Holocaust survivors remember forgotten hero’s wartime efforts

Charlotte Schallie's research sheds light on the heroic efforts of Carl Lutz

Thirty-six harrowing stories of survival that retrace the wartime diplomatic efforts of Switzerland’s forgotten Schindler—a diplomat named Carl Lutz—come to life in new research published by a University of Victoria historian after a chance discovery three years ago.

Charlotte Schallié from UVic’s Faculty of Humanities found out about Lutz during a trip to Budapest, where she came across a monument to Lutz while researching about her own grandmother, who had been killed in Auschwitz. Schallié, who is Swiss but had never heard of Lutz, found and then worked with Lutz’s stepdaughter, Agnes Hirschi, to collect testimonies from survivors in Switzerland, the United States, Canada and Israel.

Schallié’s findings will be published this month in the new book, Under Swiss Protection: Jewish Eyewitness Accounts from Wartime Budapest, which was co-edited with Hirschi. Lutz, who is credited with saving 60,000 Hungarians in the largest civilian rescue operation of Jews in the Second World War, was the Swiss vice-consul in Budapest during the last three years of the war.

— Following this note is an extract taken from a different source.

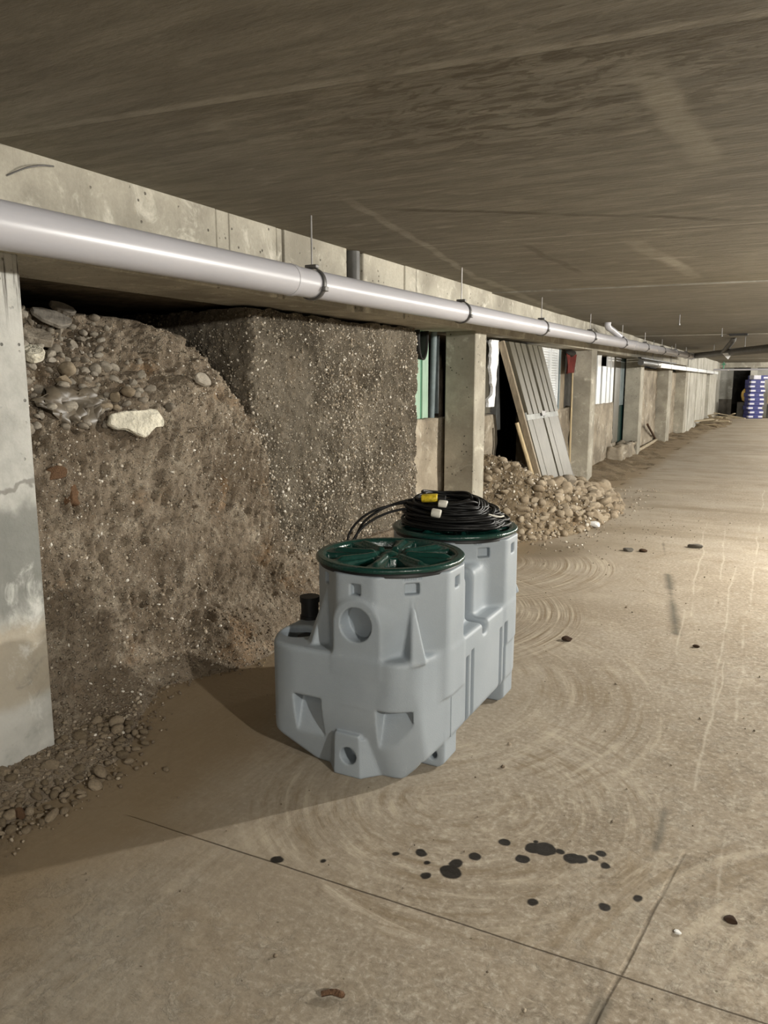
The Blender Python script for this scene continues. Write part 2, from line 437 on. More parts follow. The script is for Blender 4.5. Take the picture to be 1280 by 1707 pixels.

Schallié says while the heroic efforts of German businessman Oscar Schindler and Swedish diplomat Raoul Wallenberg have been widely celebrated, the actions of Lutz, his wife Gertrud Lutz-Fankhauser and other people who helped form the rescue team remain largely unknown.

“My hope is these survivor accounts will make Carl Lutz’s story much more well-known,” she says. “He was a deeply religious and principled man who undertook these efforts at great personal risk.”

Schallié, an associate professor in Germanic and Slavic Studies, will present her research Nov. 27 in Bern, Switzerland, at the world’s premier gathering for Holocaust remembrance and education, the International Holocaust Remembrance Alliance.

Hirschi, meanwhile, is visiting Israel this week for the unveiling of a monument for her stepfather, where she will gather with other survivors to honour his legacy. She says Lutz was given a desk job after the war and was never thanked for his humanitarian efforts because he had violated Swiss neutrality.

“I had promised my stepfather on his deathbed that I would do my best that his rescue activity would not be forgotten,” Hirschi says. “The youth and coming generations should know about the atrocities during the war and that they should never happen again.”